Now, more than ever, we must commit to ensuring that students are reading on grade level by the end of third grade. A critical part of that support is ensuring students move on to fourth grade when ready with the skills they need. Senate Bill 94 would fail students by removing an important last resort measure that ensures a child is better prepared for the rigors of classwork.  

The purpose of that measure—early literacy promotion policy—is for students to be ready, not retained. 

The Alabama Literacy Act, which was passed in 2019, contains all of the necessary supports to improve reading achievement across the state: 

  • Teacher training and preparation programs that include scientifically proven methods in reading instruction; 
  • Early identification of students with reading difficulties;  
  • Comprehensive reading interventions for struggling K-3 readers; and
  • Targeted retention as a last resort to provide struggling students with the additional time and specialized instruction they need to catch up and succeed in fourth grade and beyond.  

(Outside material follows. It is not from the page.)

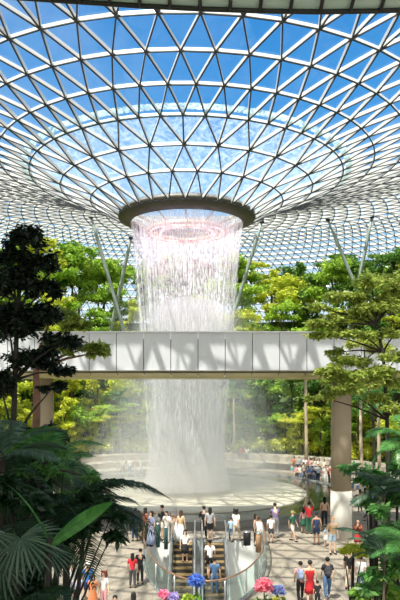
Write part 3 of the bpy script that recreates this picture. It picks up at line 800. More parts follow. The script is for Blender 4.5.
# mist volume
mm = bpy.data.materials.new('mist'); mm.use_nodes = True; nt = mm.node_tree; nt.nodes.clear()
out = nt.nodes.new('ShaderNodeOutputMaterial'); vs = nt.nodes.new('ShaderNodeVolumeScatter'); vs.inputs['Density'].default_value = .05; vs.inputs['Anisotropy'].default_value = .3
vs.inputs['Color'].default_value = (.97, .98, 1, 1)
nt.links.new(vs.outputs[0], out.inputs['Volume'])
mt = thing('mist', 'soft white mist hanging over the pool around the foot of the waterfall', 'mist', (RC.x, RC.y, .7)); mt['kind'] = 'stuff'
for pr, de in (([(7.0, 0), (6.6, 2), (5.2, 5), (4.4, 9), (4.0, 13), (.01, 14)], .05), ([(8.4, 0), (8.0, 1.5), (6.4, 5), (5.2, 9), (4.4, 13), (.01, 15)], .03),
               ([(9.8, 0), (9.4, 2), (8.2, 6), (6.8, 10), (5.2, 14), (.01, 16)], .008)):
    bm = B(); lathe(bm, pr, 48); bm.faces.new([v for v in bm.verts if abs(v.co.z) < 1e-4][::-1])
    q = mm.copy(); q.node_tree.nodes['Volume Scatter'].inputs['Density'].default_value = de
    o = obj('mist_layer', bm, q, mt, smooth=True); o['kind'] = 'stuff'
bm = B(); lathe(bm, [(3.3, .65), (2.9, 3), (2.7, 8), (2.7, 12), (2.5, 14.5), (.01, 15)], 40); bm.faces.new([v for v in bm.verts if abs(v.co.z-.65) < 1e-4][::-1])
m3 = mm.copy(); m3.node_tree.nodes['Volume Scatter'].inputs['Density'].default_value = .5
o = obj('spray_core', bm, m3, wf, smooth=True); o['kind'] = 'stuff'

# ------------------------------------------------------------------ people
def skinmesh(name, pts, eds, rad, roots, sub=1):
    me = bpy.data.meshes.new('tmp'); me.from_pydata(pts, eds, []); o = bpy.data.objects.new('tmp', me); C.objects.link(o)
    o.modifiers.new('s', 'SKIN').use_smooth_shade = True
    sv = me.skin_vertices[0].data
    for i, r in enumerate(rad):
        sv[i].radius = r if isinstance(r, tuple) else (r, r); sv[i].use_root = i in roots
    u = o.modifiers.new('u', 'SUBSURF'); u.levels = sub
    dg = bpy.context.evaluated_depsgraph_get(); ev = o.evaluated_get(dg)
    r = bpy.data.meshes.new_from_object(ev); r.name = name
    bpy.data.objects.remove(o); bpy.data.meshes.remove(me)
    r.polygons.foreach_set('use_smooth', [True]*len(r.polygons))
    return r
POSES = {}
def V3(*a): return Vector(a)
def pose(name):
    J = dict(pel=V3(0, 0, .93), sp=V3(0, 0, 1.1), ch=V3(0, -.005, 1.28), nk=V3(0, .0, 1.44), jaw=V3(0, -.012, 1.54), hd=V3(0, -.01, 1.61), cr=V3(0, 0, 1.66))
    for s, n in ((-1, 'L'), (1, 'R')):
        J['hip'+n] = V3(s*.085, 0, .88); J['kn'+n] = V3(s*.1, -.01, .48); J['an'+n] = V3(s*.11, .02, .09); J['to'+n] = V3(s*.125, -.13, .035)
        J['sh'+n] = V3(s*.175, .0, 1.38); J['el'+n] = V3(s*.24, .03, 1.11); J['wr'+n] = V3(s*.25, -.03, .86); J['hd'+n] = V3(s*.02, -.1, -1)
    if name == 'walk':
        J['knL'] = V3(-.1, -.16, .5); J['anL'] = V3(-.1, -.26, .11); J['toL'] = V3(-.11, -.4, .06)
        J['knR'] = V3(.1, .02, .48); J['anR'] = V3(.1, .26, .14); J['toR'] = V3(.11, .15, .035)
        J['elL'] = V3(-.23, .1, 1.12); J['wrL'] = V3(-.24, .06, .88); J['elR'] = V3(.23, -.04, 1.12); J['wrR'] = V3(.22, -.2, .92)
    if name == 'phone':
        for s, n in ((-1, 'L'), (1, 'R')):
            J['el'+n] = V3(s*.24, -.05, 1.12); J['wr'+n] = V3(s*.1, -.27, 1.28); J['hd'+n] = V3(-s*.4, -.6, .8)
        J['jaw'].y -= .03; J['hd'].y -= .03; J['cr'].y -= .03
    if name == 'raise':
        for s, n in ((-1, 'L'), (1, 'R')):
            J['el'+n] = V3(s*.27, -.12, 1.52); J['wr'+n] = V3(s*.15, -.22, 1.74); J['hd'+n] = V3(-s*.2, -.2, 1)
    if name == 'lean':
        for k, dy in (('sp', -.05), ('ch', -.13), ('nk', -.2), ('jaw', -.25), ('hd', -.25), ('cr', -.24)): J[k].y += dy; J[k].z -= .03
        for s, n in ((-1, 'L'), (1, 'R')):
            J['sh'+n] += V3(0, -.15, -.03); J['el'+n] = V3(s*.24, -.27, 1.1); J['wr'+n] = V3(s*.1, -.45, 1.05); J['hd'+n] = V3(-s*.3, -1, -.1)
    if name == 'hip':
        J['elR'] = V3(.36, .05, 1.16); J['wrR'] = V3(.18, -.06, 1.0); J['hdR'] = V3(-.6, -.6, -.4); J['knL'] += V3(-.02, -.05, 0)
    if name == 'sit':
        for k in ('pel', 'sp', 'ch', 'nk', 'jaw', 'hd', 'cr', 'shL', 'shR', 'elL', 'elR', 'hipL', 'hipR'): J[k].z -= .39
        for s, n in ((-1, 'L'), (1, 'R')):
            J['kn'+n] = V3(s*.13, -.42, .52); J['an'+n] = V3(s*.12, -.42, .09); J['to'+n] = V3(s*.13, -.57, .035)
            J['wr'+n] = V3(s*.13, -.27, .62); J['hd'+n] = V3(0, -1, -.1)
    return J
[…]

Too often, the retention component of successful comprehensive early literacy policies – like those in Florida, Mississippi and North Carolina – become the public focus while the robust prevention and early intervention components are ignored. Yet all of these elements must be in place to ensure all students have strong, foundational literacy skills that put them on the path to success in school and in life. 

What’s more,  data show that comprehensive early literacy policy in states like Florida and neighboring Mississippi is working. So much so, that other states are following suit. Just months ago, Tennessee adopted a comprehensive early literacy policy similar to Alabama’s current law that includes early intervention, tutoring and teacher preparation. 

Alabama’s reading policy has the right ingredients to help students. The reforms are challenging, but not as challenging as the future faced by student who cannot read.